会社を経営している場合に、どうしても避けられないのは自然災害に遭遇してしまう可能性です。

例えば東日本大震災のような大きな自然災害にあってしまった場合には、会社そのものや従業員までも失ってしまうリスクがあります。

もちろん命が助かることが最優先ではありますが、災害が去った後に残るのはどうやって会社を再建しようか、どうやって日々の糧を稼ごうか、という切実な問題だったりするのが真実です。

日本ではこのところ大きな自然災害が多かったことから、多くの企業で地震保険などの保険に加入することで少しでも被害を少なくしようという動きが一般的になってきています。

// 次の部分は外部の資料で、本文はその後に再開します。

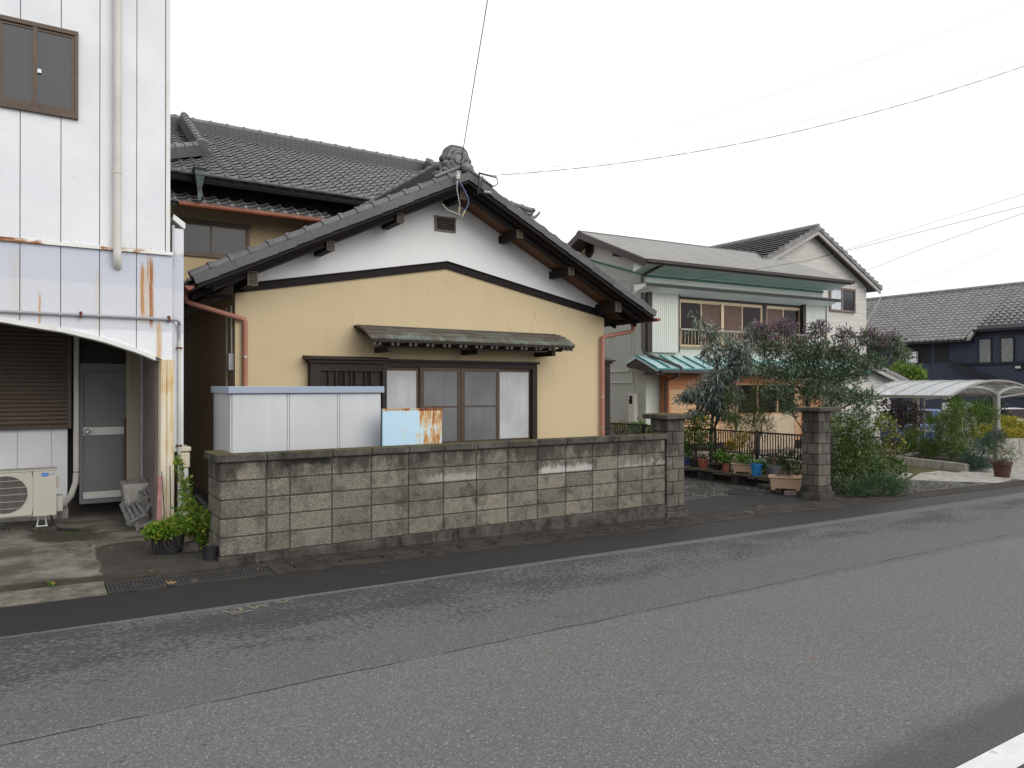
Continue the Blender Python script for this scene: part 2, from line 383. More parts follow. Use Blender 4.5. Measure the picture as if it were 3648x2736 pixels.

中小企業にとっては保険料の支払いは決して軽い負担ではありませんが、機械設備などだけでなく工場社屋など何もかもなくしてしまった被災経験者からすれば、保険は大きな安心材料と言えるでしょう。

(5)人間関係を壊してしまう

起業した会社が好調な時には多くの人があなたの周りには集まるでしょうし、あなたもその期待に十分に応えることができるでしょう。

しかし、会社の業況に陰りが見え始めると、少しずつ人が離れていき、気が付くと自分一人になっていたということがあるかもしれません。

従業員にとっては、働いてきちんと給料を支払ってくれるから、あなたの会社で仕事をしているのです。

給料が支払われないようになってからいつまでもそこで働き続けるような人はありえないでしょう。

多くの友達は、あなたが苦境に陥った時に頑張れと励ましてくれるでしょう。

しかし、借金の申し込みをしたり借金返済の延長をお願いしたりしても、今まで通り付き合ってくれる友人がどのくらいいるでしょうか。

口では「仕方ないよ」「もう少し頑張ればなんとかなるよ」と言ってくれたとしても、内心ではもう勘弁してほしいと思っているかもしれません。

起業した場合には、友人や知人を巻き込んで、それまでに築いてきた人間関係を壊してしまうリスクがあることは忘れないようにしましょう。

そして、会社の取引先にとっても、支払がきちんと行われないようになれば取引は打ち切りにせざるを得ませんし、この先も二度と取引ができない可能性があります。

 

自己責任まとめ

起業におけるリスクと自己責任の発生については上記に述べてきたとおりですが、現在ではリスクを発生させないようにするという観点よりも、発生したリスクをどのように最小限の影響に留めるかという観点が重要になってきています。

あらかじめ予見できるリスクであればその発生可能性を抑制することが重要かもしれませんが、そうでないリスク(例えば、自然災害など)の場合はそのリスクが顕在化した場合の対策手法の検討と費用の見積もりがより求められことになります。